A: When you get beyond the numbers, it's fascinating -- they don't have a plan, they don't want a plan. The plan is to have no plan. They feel that having a plan would close them off to life's other adventures. What really impresses us is that there is nothing linear about the way these women see their lives unfolding. In that sense, they really are pioneers, and very different from previous generations. They view self-fulfillment in a very different way.

Q: What made you decide to do this research?

A: Well, this is the second wave. Our first research involved talking to women all over the world about their frustration with fit, which led us to the Curve ID line, launched earlier this year. We wanted this phase to look at what they want from life, how they see their future. We talked to about 1,000 Millennial women, from 21 to 29, in Brazil, France, Japan, the U.S., and the U.K.

Q: So why launch this new community?

A: One really intriguing finding was that they wanted a new way to find mentorship and inspiration. They told us they wanted a peer-to-peer relationship where they could get advice and give it, too. Again, not at all like traditional mentorship -- 77% say they believe mentors could be someone their own age. That's what led us to naming the 20 brand ambassadors we've chosen.

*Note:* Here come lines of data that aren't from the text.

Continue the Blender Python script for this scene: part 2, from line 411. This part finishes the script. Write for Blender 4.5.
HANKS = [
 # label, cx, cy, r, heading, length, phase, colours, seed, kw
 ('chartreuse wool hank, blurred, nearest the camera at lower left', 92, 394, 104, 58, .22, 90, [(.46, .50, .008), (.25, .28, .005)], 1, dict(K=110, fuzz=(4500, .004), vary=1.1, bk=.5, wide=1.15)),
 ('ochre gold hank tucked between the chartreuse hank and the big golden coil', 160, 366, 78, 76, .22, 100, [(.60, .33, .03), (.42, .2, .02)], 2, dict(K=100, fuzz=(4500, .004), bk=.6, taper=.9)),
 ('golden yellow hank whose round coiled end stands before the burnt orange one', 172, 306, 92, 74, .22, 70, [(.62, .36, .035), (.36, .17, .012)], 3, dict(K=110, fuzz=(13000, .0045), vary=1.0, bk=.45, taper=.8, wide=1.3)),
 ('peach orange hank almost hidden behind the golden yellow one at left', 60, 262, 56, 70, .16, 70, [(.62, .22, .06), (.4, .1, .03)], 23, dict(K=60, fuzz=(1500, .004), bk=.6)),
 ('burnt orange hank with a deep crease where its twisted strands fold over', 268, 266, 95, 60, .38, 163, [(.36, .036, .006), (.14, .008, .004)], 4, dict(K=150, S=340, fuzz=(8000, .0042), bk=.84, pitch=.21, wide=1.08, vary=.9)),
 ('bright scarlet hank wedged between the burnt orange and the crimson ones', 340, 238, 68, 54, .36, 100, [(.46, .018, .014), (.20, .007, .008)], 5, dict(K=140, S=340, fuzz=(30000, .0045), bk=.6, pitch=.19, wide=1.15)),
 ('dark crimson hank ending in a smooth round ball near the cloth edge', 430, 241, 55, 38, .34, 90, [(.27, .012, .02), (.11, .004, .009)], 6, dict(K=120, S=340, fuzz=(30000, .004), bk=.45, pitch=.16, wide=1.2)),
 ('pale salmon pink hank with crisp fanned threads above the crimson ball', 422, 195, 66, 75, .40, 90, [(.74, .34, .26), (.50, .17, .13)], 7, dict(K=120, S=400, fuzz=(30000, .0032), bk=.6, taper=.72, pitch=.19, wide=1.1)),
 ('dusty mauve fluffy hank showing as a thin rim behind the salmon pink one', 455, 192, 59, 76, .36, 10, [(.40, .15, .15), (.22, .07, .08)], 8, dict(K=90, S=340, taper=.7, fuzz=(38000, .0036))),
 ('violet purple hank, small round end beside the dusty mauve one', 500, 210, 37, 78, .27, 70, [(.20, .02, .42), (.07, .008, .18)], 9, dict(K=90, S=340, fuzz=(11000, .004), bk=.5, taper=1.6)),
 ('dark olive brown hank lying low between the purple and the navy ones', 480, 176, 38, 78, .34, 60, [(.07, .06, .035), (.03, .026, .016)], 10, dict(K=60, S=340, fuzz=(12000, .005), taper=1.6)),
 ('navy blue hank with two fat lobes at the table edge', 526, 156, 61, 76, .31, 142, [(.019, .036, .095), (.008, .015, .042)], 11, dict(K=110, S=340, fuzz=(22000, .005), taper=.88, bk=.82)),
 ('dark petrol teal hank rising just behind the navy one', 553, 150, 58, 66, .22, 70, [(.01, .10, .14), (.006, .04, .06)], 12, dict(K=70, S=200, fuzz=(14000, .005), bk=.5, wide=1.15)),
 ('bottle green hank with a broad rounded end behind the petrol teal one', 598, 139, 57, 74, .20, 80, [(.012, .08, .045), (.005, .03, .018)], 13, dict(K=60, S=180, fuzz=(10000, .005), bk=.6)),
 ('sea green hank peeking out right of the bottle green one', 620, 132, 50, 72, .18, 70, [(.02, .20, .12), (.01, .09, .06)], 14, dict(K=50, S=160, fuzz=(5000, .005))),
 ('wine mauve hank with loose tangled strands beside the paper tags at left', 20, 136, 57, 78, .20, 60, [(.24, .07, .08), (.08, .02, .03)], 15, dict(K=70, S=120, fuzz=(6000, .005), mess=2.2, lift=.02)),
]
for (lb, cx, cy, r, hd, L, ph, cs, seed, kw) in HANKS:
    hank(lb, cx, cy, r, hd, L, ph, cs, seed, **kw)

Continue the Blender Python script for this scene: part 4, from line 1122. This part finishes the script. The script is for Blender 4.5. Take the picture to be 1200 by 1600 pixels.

They are all young women in their 20s, doing pioneering work, from an Oxford-educated British fashion blogger to an American committed to sending young African women to school. And it was key, we realized, to make this be a community -- not just a site. They don't want advice from us; they want feedback from each other. To us, it was very clear they didn't want us to push content at them -- they wanted a forum.

Q: Levi's is an old brand, and Gen Y is notoriously unimpressed with anything venerable. How does this fit with the idea of what's contemporary?

A: Well, they see us as an American icon. And our "Go Forth" campaign really seems to resonate -- they also see us as a global symbol of creativity, courage, and authenticity. It's pretty exciting to see how well that positioning is supported by these new results -- these women want to blaze their own trail and have that pioneering spirit.